• **TASK BRIEF**
In the entries below, find the lines that contain the word "objects" and copy them.
· · ·
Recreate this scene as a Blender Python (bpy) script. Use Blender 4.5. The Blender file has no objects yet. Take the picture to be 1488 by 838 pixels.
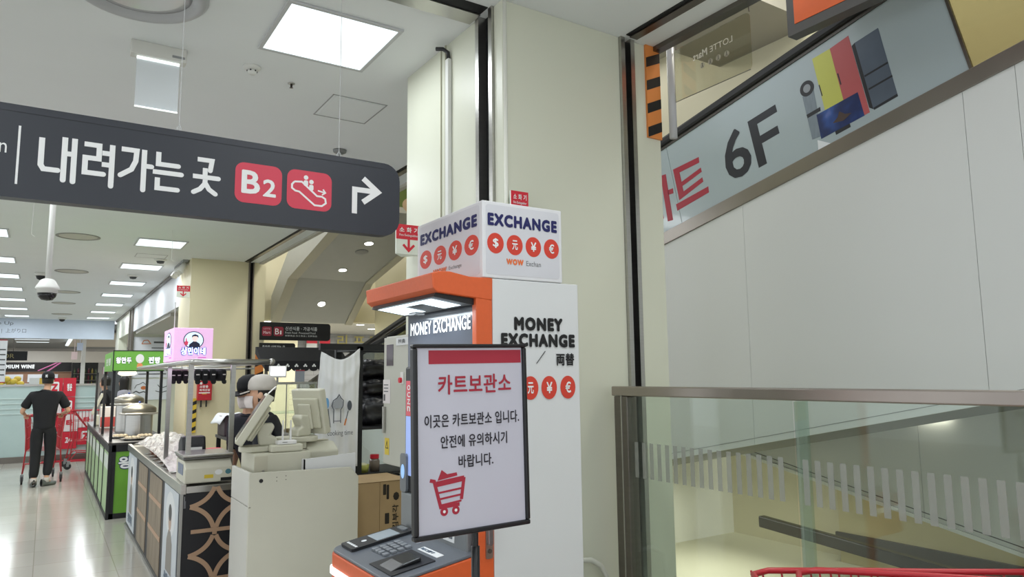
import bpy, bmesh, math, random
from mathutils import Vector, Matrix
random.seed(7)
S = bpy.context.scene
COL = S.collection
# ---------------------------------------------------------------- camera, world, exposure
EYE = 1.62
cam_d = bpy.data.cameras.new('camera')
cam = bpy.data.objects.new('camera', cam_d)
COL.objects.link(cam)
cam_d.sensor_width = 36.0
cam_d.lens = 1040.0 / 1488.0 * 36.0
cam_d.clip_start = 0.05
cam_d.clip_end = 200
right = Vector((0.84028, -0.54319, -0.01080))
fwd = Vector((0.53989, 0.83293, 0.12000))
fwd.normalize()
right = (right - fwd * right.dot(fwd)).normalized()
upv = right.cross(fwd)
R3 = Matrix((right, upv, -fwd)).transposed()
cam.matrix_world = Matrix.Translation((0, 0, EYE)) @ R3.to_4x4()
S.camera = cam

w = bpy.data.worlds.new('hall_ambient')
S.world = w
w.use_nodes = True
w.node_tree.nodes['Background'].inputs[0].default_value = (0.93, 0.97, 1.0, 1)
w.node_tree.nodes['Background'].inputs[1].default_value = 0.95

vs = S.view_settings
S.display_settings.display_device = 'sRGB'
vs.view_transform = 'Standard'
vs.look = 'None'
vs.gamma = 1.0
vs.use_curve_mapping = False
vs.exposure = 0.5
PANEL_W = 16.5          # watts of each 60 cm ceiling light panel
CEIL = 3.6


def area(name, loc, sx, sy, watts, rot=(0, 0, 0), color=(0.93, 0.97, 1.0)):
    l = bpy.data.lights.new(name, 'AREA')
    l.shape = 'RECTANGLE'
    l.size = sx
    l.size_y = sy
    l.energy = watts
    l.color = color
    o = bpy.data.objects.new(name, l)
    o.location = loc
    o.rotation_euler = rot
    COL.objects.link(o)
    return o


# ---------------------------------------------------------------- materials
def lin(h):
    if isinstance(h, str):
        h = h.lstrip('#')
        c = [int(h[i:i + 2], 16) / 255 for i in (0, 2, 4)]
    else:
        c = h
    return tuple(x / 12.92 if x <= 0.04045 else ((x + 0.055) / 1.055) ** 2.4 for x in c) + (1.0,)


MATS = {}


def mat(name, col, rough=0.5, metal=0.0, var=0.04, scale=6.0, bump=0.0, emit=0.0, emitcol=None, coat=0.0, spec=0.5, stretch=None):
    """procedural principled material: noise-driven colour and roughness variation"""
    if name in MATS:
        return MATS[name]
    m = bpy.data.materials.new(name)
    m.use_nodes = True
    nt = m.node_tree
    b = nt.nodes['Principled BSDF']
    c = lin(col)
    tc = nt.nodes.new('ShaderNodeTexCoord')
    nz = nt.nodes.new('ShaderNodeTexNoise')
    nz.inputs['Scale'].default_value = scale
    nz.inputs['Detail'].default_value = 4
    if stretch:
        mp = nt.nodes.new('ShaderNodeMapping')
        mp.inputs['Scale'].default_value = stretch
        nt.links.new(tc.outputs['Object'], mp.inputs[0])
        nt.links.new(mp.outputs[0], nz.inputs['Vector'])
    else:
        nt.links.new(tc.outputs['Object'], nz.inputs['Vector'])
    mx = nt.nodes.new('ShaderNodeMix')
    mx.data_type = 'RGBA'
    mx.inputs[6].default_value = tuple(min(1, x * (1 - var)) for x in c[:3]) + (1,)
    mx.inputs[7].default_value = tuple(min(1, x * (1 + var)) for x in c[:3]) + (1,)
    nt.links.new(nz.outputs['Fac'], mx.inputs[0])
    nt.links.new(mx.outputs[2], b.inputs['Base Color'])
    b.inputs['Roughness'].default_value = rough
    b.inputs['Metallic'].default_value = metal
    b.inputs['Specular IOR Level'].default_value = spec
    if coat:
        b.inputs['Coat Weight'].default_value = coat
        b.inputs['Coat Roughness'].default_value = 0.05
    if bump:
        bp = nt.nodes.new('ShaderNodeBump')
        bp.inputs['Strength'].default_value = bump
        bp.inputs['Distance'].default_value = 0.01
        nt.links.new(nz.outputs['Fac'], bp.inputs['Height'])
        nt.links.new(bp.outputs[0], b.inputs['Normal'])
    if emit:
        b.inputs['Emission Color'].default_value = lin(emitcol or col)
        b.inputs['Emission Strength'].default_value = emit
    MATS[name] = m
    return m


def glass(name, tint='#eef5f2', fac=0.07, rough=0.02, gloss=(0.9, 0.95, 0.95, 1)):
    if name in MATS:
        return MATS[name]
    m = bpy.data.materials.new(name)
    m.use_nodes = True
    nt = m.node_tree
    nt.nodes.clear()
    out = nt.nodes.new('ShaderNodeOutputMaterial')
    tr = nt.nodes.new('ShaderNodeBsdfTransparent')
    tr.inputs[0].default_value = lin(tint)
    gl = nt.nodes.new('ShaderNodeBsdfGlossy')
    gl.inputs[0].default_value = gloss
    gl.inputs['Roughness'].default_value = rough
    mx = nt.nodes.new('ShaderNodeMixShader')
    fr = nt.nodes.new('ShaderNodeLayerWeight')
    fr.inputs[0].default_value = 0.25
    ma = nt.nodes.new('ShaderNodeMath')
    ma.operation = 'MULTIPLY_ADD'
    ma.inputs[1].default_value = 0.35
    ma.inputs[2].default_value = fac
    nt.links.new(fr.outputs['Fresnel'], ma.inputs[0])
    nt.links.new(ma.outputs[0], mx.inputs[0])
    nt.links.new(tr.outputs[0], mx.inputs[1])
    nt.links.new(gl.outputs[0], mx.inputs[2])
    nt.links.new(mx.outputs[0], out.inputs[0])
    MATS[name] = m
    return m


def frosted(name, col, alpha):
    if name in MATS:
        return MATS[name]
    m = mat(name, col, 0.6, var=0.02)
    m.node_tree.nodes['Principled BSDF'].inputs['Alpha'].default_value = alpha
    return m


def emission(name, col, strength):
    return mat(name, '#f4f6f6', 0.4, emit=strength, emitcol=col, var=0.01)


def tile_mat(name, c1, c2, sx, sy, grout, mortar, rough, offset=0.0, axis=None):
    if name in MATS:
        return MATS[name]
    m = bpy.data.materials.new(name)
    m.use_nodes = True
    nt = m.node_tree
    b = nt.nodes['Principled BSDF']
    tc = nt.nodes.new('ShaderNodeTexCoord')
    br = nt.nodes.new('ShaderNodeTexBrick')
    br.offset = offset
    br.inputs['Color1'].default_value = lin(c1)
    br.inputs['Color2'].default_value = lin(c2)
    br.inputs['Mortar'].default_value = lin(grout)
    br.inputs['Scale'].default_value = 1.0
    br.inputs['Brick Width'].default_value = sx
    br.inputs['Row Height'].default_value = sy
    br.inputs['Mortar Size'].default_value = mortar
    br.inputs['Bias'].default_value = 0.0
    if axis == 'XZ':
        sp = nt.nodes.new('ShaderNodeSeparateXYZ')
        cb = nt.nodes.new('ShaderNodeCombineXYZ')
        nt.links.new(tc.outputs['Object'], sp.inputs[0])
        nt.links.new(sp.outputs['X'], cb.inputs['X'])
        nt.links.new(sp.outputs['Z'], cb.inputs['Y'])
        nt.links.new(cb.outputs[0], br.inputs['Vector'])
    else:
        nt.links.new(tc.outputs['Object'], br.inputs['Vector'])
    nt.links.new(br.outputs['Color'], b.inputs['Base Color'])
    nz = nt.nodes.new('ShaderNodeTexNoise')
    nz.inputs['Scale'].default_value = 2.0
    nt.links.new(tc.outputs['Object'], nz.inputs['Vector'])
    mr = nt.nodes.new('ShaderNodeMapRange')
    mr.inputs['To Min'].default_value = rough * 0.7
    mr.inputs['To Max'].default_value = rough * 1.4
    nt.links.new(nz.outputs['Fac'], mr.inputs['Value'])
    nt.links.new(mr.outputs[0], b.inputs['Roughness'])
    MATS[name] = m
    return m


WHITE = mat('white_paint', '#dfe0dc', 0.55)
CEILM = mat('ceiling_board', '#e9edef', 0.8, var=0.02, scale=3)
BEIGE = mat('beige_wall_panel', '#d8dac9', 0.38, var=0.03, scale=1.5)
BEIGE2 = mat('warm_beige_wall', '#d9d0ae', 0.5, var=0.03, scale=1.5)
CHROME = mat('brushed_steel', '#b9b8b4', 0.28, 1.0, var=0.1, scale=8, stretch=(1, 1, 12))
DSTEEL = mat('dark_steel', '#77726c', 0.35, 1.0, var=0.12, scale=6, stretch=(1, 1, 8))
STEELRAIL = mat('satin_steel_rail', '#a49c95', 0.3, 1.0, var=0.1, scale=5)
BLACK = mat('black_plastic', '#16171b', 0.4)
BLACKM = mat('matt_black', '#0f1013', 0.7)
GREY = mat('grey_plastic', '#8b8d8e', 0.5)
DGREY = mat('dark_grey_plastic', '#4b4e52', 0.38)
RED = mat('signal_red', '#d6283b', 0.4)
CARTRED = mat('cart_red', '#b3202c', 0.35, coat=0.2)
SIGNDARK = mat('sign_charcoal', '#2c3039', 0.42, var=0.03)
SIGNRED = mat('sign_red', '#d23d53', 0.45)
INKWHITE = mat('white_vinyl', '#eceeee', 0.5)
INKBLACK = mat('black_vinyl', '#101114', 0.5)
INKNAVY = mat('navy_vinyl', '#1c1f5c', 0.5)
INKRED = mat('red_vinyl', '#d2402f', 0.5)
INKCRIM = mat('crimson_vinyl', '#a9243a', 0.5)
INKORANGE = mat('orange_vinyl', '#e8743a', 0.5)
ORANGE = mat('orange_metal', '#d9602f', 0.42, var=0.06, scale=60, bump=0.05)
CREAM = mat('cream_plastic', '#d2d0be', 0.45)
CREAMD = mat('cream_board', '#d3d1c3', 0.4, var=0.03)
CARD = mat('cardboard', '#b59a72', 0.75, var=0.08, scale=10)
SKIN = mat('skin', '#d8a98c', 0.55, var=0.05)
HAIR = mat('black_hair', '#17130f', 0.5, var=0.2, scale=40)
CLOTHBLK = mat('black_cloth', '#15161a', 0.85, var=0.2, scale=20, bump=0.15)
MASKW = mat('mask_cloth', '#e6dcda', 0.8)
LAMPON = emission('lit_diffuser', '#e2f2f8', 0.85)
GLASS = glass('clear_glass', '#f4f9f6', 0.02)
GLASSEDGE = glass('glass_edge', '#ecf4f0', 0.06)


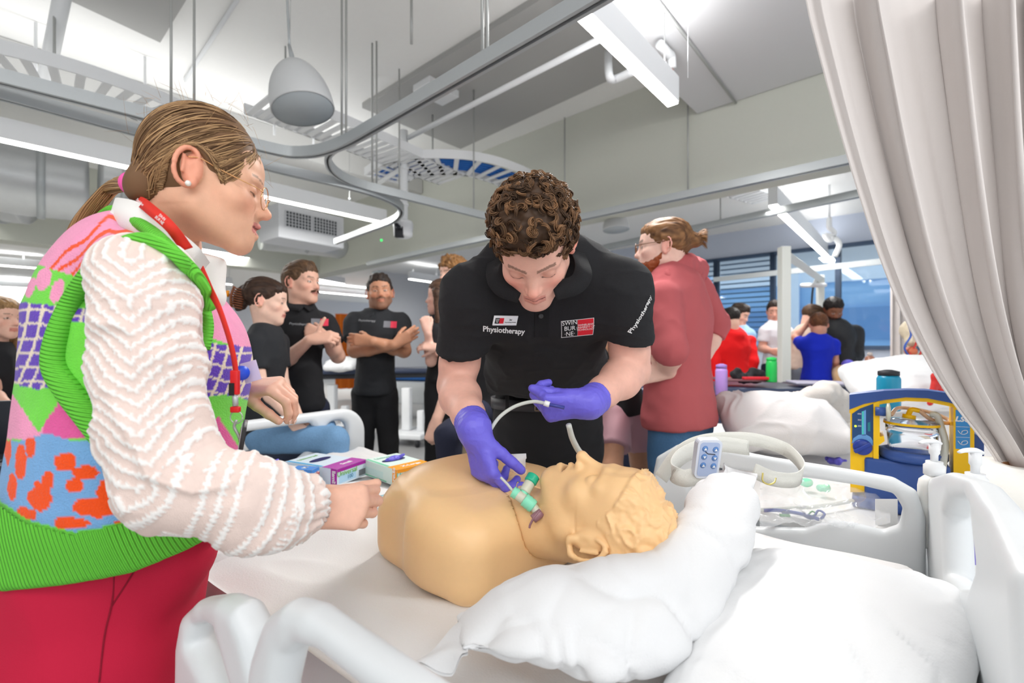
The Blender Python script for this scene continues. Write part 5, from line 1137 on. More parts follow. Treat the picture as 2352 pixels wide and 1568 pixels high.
· · ·
• **RESPONSE TO THIS EXERCISE**
Recreate this scene as a Blender Python (bpy) script. Use Blender 4.5. The Blender file has no objects yet. Take the picture to be 1488 by 838 pixels.
cam = bpy.data.objects.new('camera', cam_d)
COL.objects.link(cam)
    o = bpy.data.objects.new(name, l)
    COL.objects.link(o)